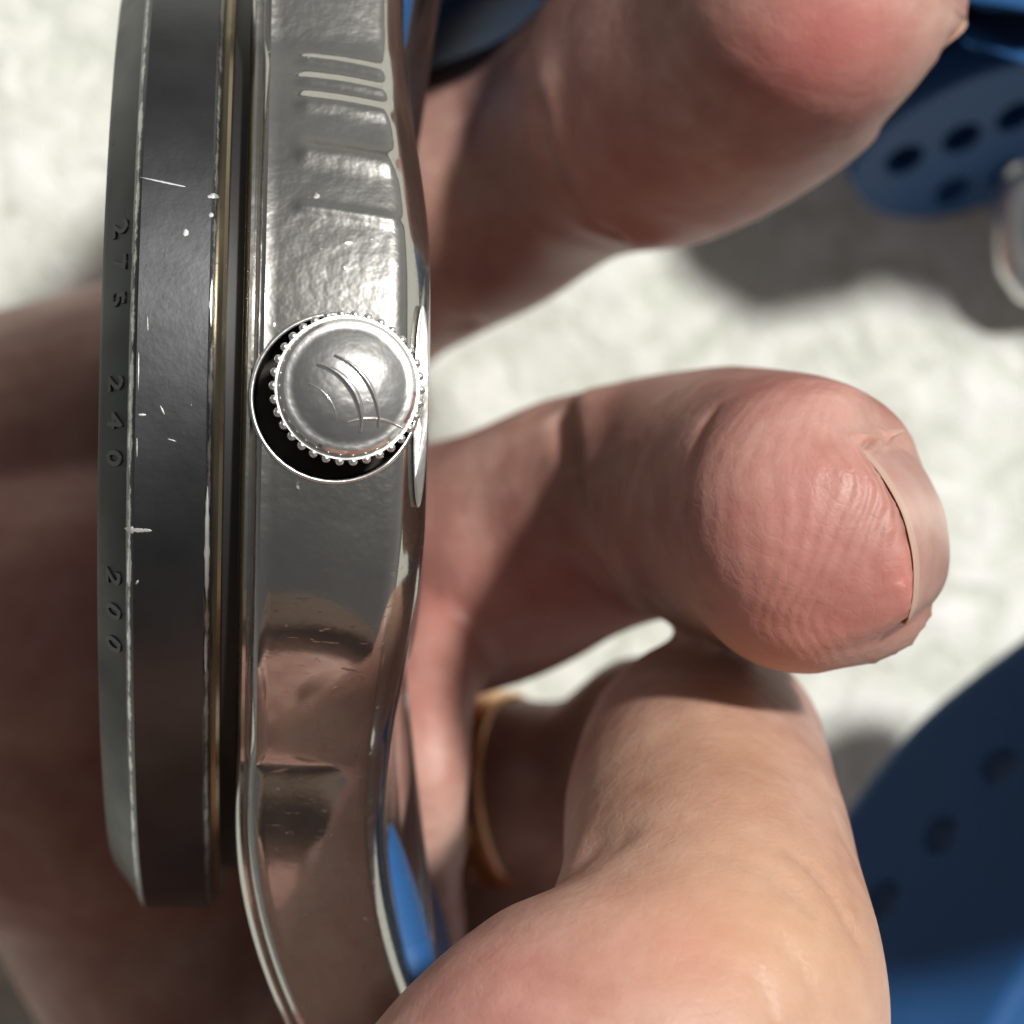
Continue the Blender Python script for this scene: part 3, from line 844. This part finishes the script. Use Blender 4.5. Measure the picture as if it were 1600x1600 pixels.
# unseen sleeve below the frame, added so the steel reflects something brown
def added_sleeve():
    pts = [(Vector((-12, -82, 24)), 30), (Vector((-14, -100, 50)), 33), (Vector((-14, -140, 95)), 36), (Vector((-14, -240, 190)), 42)]
    cen = catmull([p[0] for p in pts], 50); rad = np.interp(np.linspace(0, 1, 51), np.linspace(0, 1, 4), [p[1] for p in pts])
    vs, fs = [], []; sg = 72
    for inner in (0, 1):
        for i in range(51):
            T = (cen[min(50, i+1)]-cen[max(0, i-1)]).normalized(); U = Vector((1, 0, 0)); V = T.cross(U).normalized()
            for j in range(sg):
                a = 2*math.pi*j/sg
                r = rad[i] - inner*1.6 + 1.2*noise.noise(Vector((3*math.cos(a), 3*math.sin(a), i*0.16)))
                vs.append(cen[i] + U*(r*math.cos(a)) + V*(r*math.sin(a)))
    for inner in (0, 1):
        b0 = inner*51*sg
        for i in range(50):
            for j in range(sg):
                k = (j+1) % sg; fs.append((b0+i*sg+j, b0+i*sg+k, b0+(i+1)*sg+k, b0+(i+1)*sg+j))
    for j in range(sg):
        k = (j+1) % sg; fs.append((j, k, 51*sg+k, 51*sg+j)); a = 50*sg; fs.append((a+j, a+k, 51*sg+a+k, 51*sg+a+j))
    m, nt, b = mat('added_sleeve_knit'); v = coords(nt)
    nt.links.new(ramp(nt, noise_tex(nt, v, 900, 3), [(0.3, (0.065, 0.035, 0.018, 1)), (0.7, (0.10, 0.055, 0.03, 1))]), b.inputs['Base Color']); b.inputs['Roughness'].default_value = 0.9
    o = mesh_obj('added_sleeve', vs, fs, m, None); fix_normals(o); adopt(o, hand)
added_sleeve()

# thin copper-gold ring on the shaded finger behind the watch
def ring():
    c = P(790, 1236, -49.9); n = Vector((math.cos(R(24)), 0.10, math.sin(R(24)))).normalized()
    u = Vector((0, 1, 0)); u = (u-n*u.dot(n)).normalized(); v = n.cross(u)
    vs, fs = [], []; A_, B_ = 120, 14
    for i in range(A_):
        a = 2*math.pi*i/A_; d = u*math.cos(a)+v*math.sin(a)
        for k in range(B_):
            b = 2*math.pi*k/B_; vs.append(c + d*(5.62+0.30*math.cos(b)) + n*(1.05*math.sin(b)))
    for i in range(A_):
        j = (i+1) % A_
        for k in range(B_):
            l = (k+1) % B_; fs.append((i*B_+k, j*B_+k, j*B_+l, i*B_+l))
    m = steel('copper_gold', (0.95, 0.52, 0.28, 1), 0.25, 0.1, 0.3, haze=0.3)
    o = mesh_obj('ring', vs, fs, m, None); fix_normals(o)
    o['label'] = 'thin copper-gold ring round the shaded finger just right of the watch'; o['category'] = 'ring'
ring()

## OBJECTIVE
Pictures in the data above should not be copied; transcribe everything else exactly.

## WRITTEN RESPONSE
Continue the Blender Python script for this scene: part 3, from line 844. This part finishes the script. Use Blender 4.5. Measure the picture as if it were 1600x1600 pixels.
# unseen sleeve below the frame, added so the steel reflects something brown
def added_sleeve():
    pts = [(Vector((-12, -82, 24)), 30), (Vector((-14, -100, 50)), 33), (Vector((-14, -140, 95)), 36), (Vector((-14, -240, 190)), 42)]
    cen = catmull([p[0] for p in pts], 50); rad = np.interp(np.linspace(0, 1, 51), np.linspace(0, 1, 4), [p[1] for p in pts])
    vs, fs = [], []; sg = 72
    for inner in (0, 1):
        for i in range(51):
            T = (cen[min(50, i+1)]-cen[max(0, i-1)]).normalized(); U = Vector((1, 0, 0)); V = T.cross(U).normalized()
            for j in range(sg):
                a = 2*math.pi*j/sg
                r = rad[i] - inner*1.6 + 1.2*noise.noise(Vector((3*math.cos(a), 3*math.sin(a), i*0.16)))
                vs.append(cen[i] + U*(r*math.cos(a)) + V*(r*math.sin(a)))
    for inner in (0, 1):
        b0 = inner*51*sg
        for i in range(50):
            for j in range(sg):
                k = (j+1) % sg; fs.append((b0+i*sg+j, b0+i*sg+k, b0+(i+1)*sg+k, b0+(i+1)*sg+j))
    for j in range(sg):
        k = (j+1) % sg; fs.append((j, k, 51*sg+k, 51*sg+j)); a = 50*sg; fs.append((a+j, a+k, 51*sg+a+k, 51*sg+a+j))
    m, nt, b = mat('added_sleeve_knit'); v = coords(nt)
    nt.links.new(ramp(nt, noise_tex(nt, v, 900, 3), [(0.3, (0.065, 0.035, 0.018, 1)), (0.7, (0.10, 0.055, 0.03, 1))]), b.inputs['Base Color']); b.inputs['Roughness'].default_value = 0.9
    o = mesh_obj('added_sleeve', vs, fs, m, None); fix_normals(o); adopt(o, hand)
added_sleeve()

# thin copper-gold ring on the shaded finger behind the watch
def ring():
    c = P(790, 1236, -49.9); n = Vector((math.cos(R(24)), 0.10, math.sin(R(24)))).normalized()
    u = Vector((0, 1, 0)); u = (u-n*u.dot(n)).normalized(); v = n.cross(u)
    vs, fs = [], []; A_, B_ = 120, 14
    for i in range(A_):
        a = 2*math.pi*i/A_; d = u*math.cos(a)+v*math.sin(a)
        for k in range(B_):
            b = 2*math.pi*k/B_; vs.append(c + d*(5.62+0.30*math.cos(b)) + n*(1.05*math.sin(b)))
    for i in range(A_):
        j = (i+1) % A_
        for k in range(B_):
            l = (k+1) % B_; fs.append((i*B_+k, j*B_+k, j*B_+l, i*B_+l))
    m = steel('copper_gold', (0.95, 0.52, 0.28, 1), 0.25, 0.1, 0.3, haze=0.3)
    o = mesh_obj('ring', vs, fs, m, None); fix_normals(o)
    o['label'] = 'thin copper-gold ring round the shaded finger just right of the watch'; o['category'] = 'ring'
ring()